▼▼▼

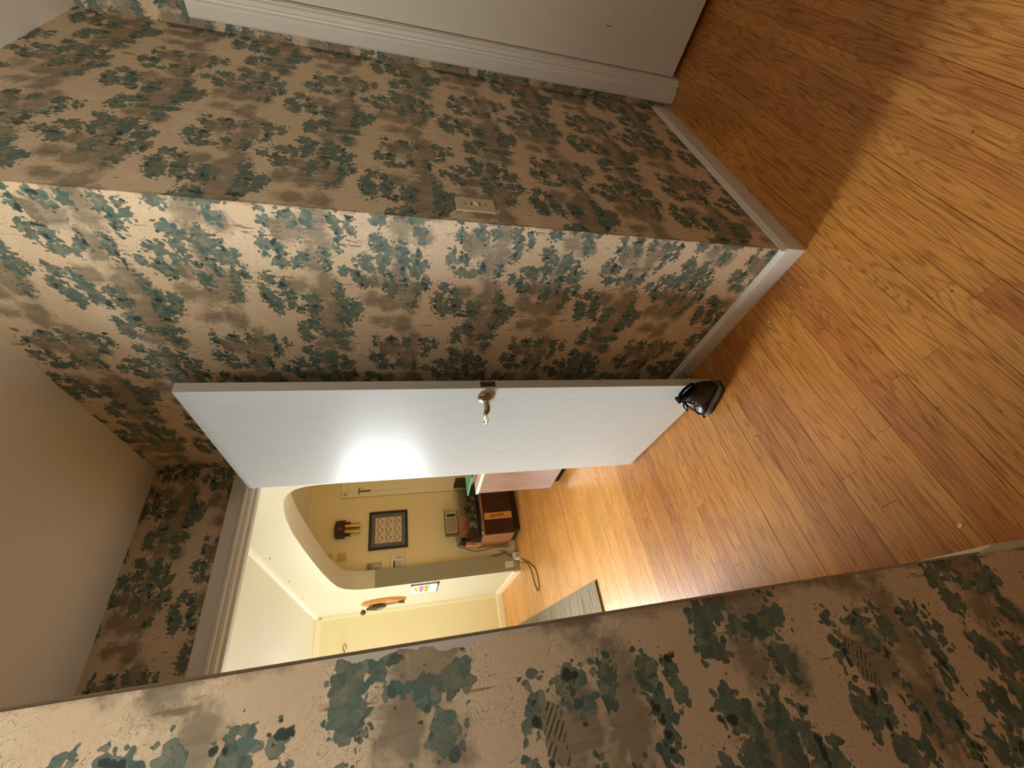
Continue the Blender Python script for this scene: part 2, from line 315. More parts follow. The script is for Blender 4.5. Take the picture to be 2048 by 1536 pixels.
    Ll = rng(math_('ADD', at.outputs['Alpha'], math_('MULTIPLY_ADD', n1, .008, -.0025)), .001, -.001)
    c = mix(math_('MULTIPLY', Ll, rng(n1, .42, .56, 0, .55)), c, srgb(222, 202, 172))
    # cottage roofs with slanting hatch
    Rf = N_attr(nt, 'roof'); sxyz = N.new('ShaderNodeSeparateXYZ'); L.new(P, sxyz.inputs[0])
    hc = math_('ADD', math_('MULTIPLY', sxyz.outputs[2], 130.), math_('MULTIPLY', math_('ADD', sxyz.outputs[0], sxyz.outputs[1]), 85.))
    Rm = rng(math_('ADD', Rf, math_('MULTIPLY_ADD', n1, .004, -.002)), .0008, -.0008)
    c = mix(math_('MULTIPLY', Rm, .85), c, srgb(152, 140, 116))
    hat = rng(math_('PINGPONG', hc, .5), .13, .22, 1, 0)
    c = mix(math_('MULTIPLY', Rm, math_('MULTIPLY', hat, rng(n1, .40, .48, 0, .85))), c, srgb(58, 50, 40))
    # brown stains where the paper edges have been handled and wetted
    Stn = rng(math_('ADD', N_attr(nt, 'stain'), math_('MULTIPLY_ADD', n2, .05, math_('MULTIPLY_ADD', n1, .012, -.031))), .006, -.006)
    c = mix(math_('MULTIPLY', Stn, .42), c, srgb(104, 70, 46))
    # torn-off paper, bare plaster showing
    at2 = N.new('ShaderNodeAttribute'); at2.attribute_name = 'bare'
    Bm = rng(math_('ADD', at2.outputs['Fac'], math_('MULTIPLY_ADD', n1, .010, -.005)), .0006, -.0006)
    c = mix(Bm, c, srgb(206, 198, 186))
    # paper seams
    Sm = rng(N_attr(nt, 'seam'), .0012, .0004); c = mix(math_('MULTIPLY', Sm, .85), c, srgb(120, 92, 66))
    L.new(c, b.inputs['Base Color'])
    b.inputs['Roughness'].default_value = .62; b.inputs['Specular IOR Level'].default_value = .35
    bp = N.new('ShaderNodeBump'); bp.inputs['Strength'].default_value = .25; bp.inputs['Distance'].default_value = .001
    L.new(math_('ADD', th, n1), bp.inputs['Height']); L.new(bp.outputs[0], b.inputs['Normal'])
    return m
def N_attr(nt, name):
    a = nt.nodes.new('ShaderNodeAttribute'); a.attribute_name = name; return a.outputs['Fac']
M_paper = paper_mat()

GROW = dict(F=1.2, W=1.5, D=1.0, L=1.0)
PW, PH = .48, .50                   # pattern repeat, half drop from strip to strip
def print_fields(c, z):
    out = []
    for k in 'FWDL':
        best = np.full(c.shape, 9., np.float32)
        for bc, bz, rc, rz in BLOBS[k]:
            dc = c - bc*.001; i = np.round(dc/PW); dc = dc - i*PW
            dz = z - bz*.001 - i*PH/2; dz = dz - np.round(dz/PH)*PH
            g_ = GROW[k]; rc_, rz_ = rc*.001*g_, rz*.001*g_
            np.minimum(best, (np.sqrt((dc/rc_)**2 + (dz/rz_)**2) - 1)*min(rc_, rz_), out=best)
        out.append(np.clip(best, -1, 1))
    return out
def lin(a, b, st): return np.linspace(a, b, max(2, int(round(abs(b-a)/st))+1))

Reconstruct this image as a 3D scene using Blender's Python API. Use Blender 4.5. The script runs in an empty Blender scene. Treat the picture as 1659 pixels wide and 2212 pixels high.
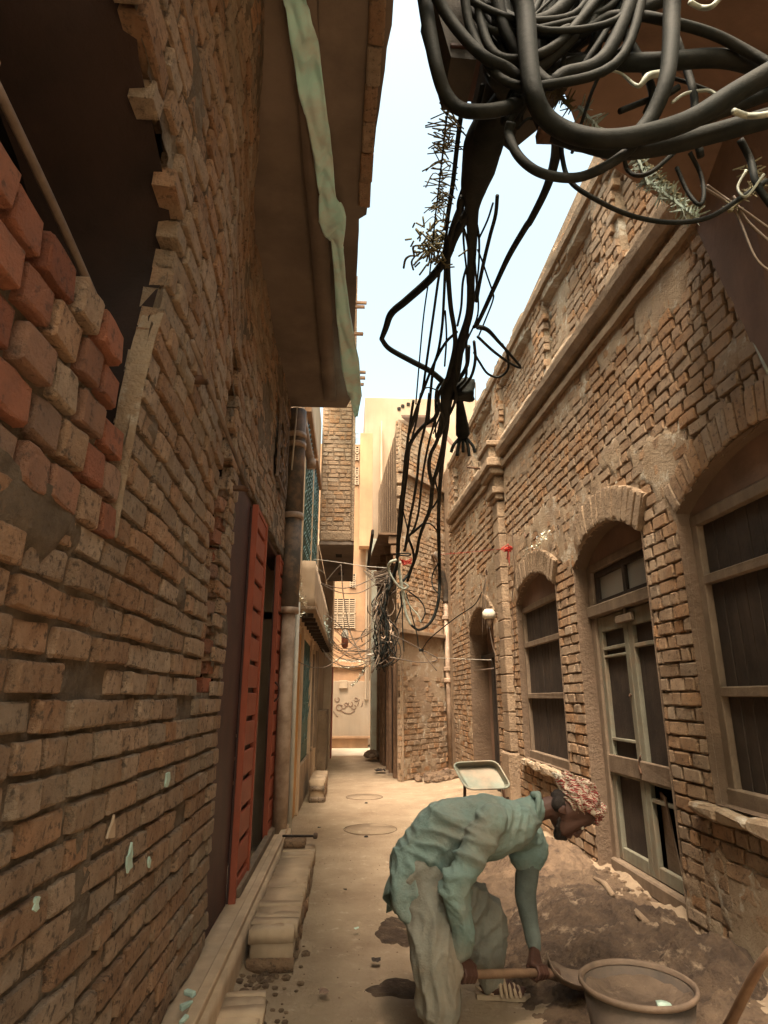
import bpy, bmesh, math, random
import numpy as np
from mathutils import Vector, Matrix, noise as N
R = random.Random(7)
sc = bpy.context.scene
COL = sc.collection
# ------------------------------------------------------------------ camera
F = 1350.0; PX, PY = 829.5, 1106.0; VU, VV = 755.0, 1505.0; H = 1.6      # read from the vanishing points
pitch = math.atan((VV-PY)/F); yaw = math.atan((PX-VU)/math.hypot(F, VV-PY))
cam = bpy.data.cameras.new('camera'); co = bpy.data.objects.new('camera', cam); COL.objects.link(co)
co.location = (0, 0, H); co.rotation_euler = (math.pi/2+pitch, 0, -yaw)
cam.sensor_fit = 'HORIZONTAL'; cam.sensor_width = 36; cam.lens = 36*F/1659
cam.clip_start = .05; cam.clip_end = 500
sc.camera = co
# ------------------------------------------------------------------ sky, sun, exposure
SUN_EL, SUN_AZ = math.radians(65), math.radians(-166)    # azimuth from +y towards +x
w = bpy.data.worlds.new("World"); sc.world = w; w.use_nodes = True
nt = w.node_tree; bg = nt.nodes['Background']
sky = nt.nodes.new('ShaderNodeTexSky'); sky.sky_type = 'NISHITA'; sky.sun_disc = False
sky.sun_elevation = SUN_EL; sky.sun_rotation = SUN_AZ; sky.dust_density = 5; sky.air_density = 1.3; sky.ozone_density = 1
mx = nt.nodes.new('ShaderNodeMix'); mx.data_type = 'RGBA'; mx.blend_type = 'MULTIPLY'; mx.inputs[0].default_value = 1
nt.links.new(sky.outputs[0], mx.inputs[6]); mx.inputs[7].default_value = (.87, .815, .60, 1)
nt.links.new(mx.outputs[2], bg.inputs[0]); bg.inputs[1].default_value = .15
sl = bpy.data.lights.new('sun', 'SUN'); sl.energy = 2.2; sl.angle = math.radians(20); sl.color = (1, .84, .69)
so = bpy.data.objects.new('sun', sl); COL.objects.link(so)
sd = Vector((math.sin(SUN_AZ)*math.cos(SUN_EL), math.cos(SUN_AZ)*math.cos(SUN_EL), math.sin(SUN_EL)))
so.rotation_euler = sd.to_track_quat('Z', 'Y').to_euler(); so.location = (0, 0, 20)
sc.view_settings.view_transform = 'Standard'; sc.view_settings.look = 'None'
sc.view_settings.gamma = 1; sc.view_settings.use_curve_mapping = False
sc.view_settings.exposure = 2.3
sc.cycles.max_bounces = 8; sc.cycles.diffuse_bounces = 5; sc.cycles.use_denoising = True

# ------------------------------------------------------------------ measuring helpers
cp, sp_, cy, sy = math.cos(pitch), math.sin(pitch), math.cos(yaw), math.sin(yaw)
def ray(u, v):
    a = (u-PX)/F; b = (PY-v)/F
    y = cp-b*sp_; z = sp_+b*cp
    return a*cy+y*sy, -a*sy+y*cy, z
def at(u, v, x=None, y=None, z=None):
    d = ray(u, v)
    t = x/d[0] if x is not None else y/d[1] if y is not None else (z-H)/d[2]
    return Vector((d[0]*t, d[1]*t, H+d[2]*t))
def pj(p):
    x, y, z = p; z -= H
    xx = x*cy-y*sy; yy = x*sy+y*cy
    f = yy*cp+z*sp_
    if f < .05: return None
    return PX+F*xx/f, PY-F*(-yy*sp_+z*cp)/f
def inframe(p, m=160):
    q = pj(p)
    return q is not None and -m < q[0] < 1659+m and -m < q[1] < 2212+m
def sstep(a, b, x):
    t = min(1, max(0, (x-a)/(b-a))); return t*t*(3-2*t)
def fn(x, y, z, s=1.0): return N.noise(Vector((x*s, y*s, z*s)))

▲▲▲

_GOAL OF THE EXERCISE_: Report how many lines of the listing hold the word "pixels", with nothing but the number.

_RESULT FOR THIS TASK_: 2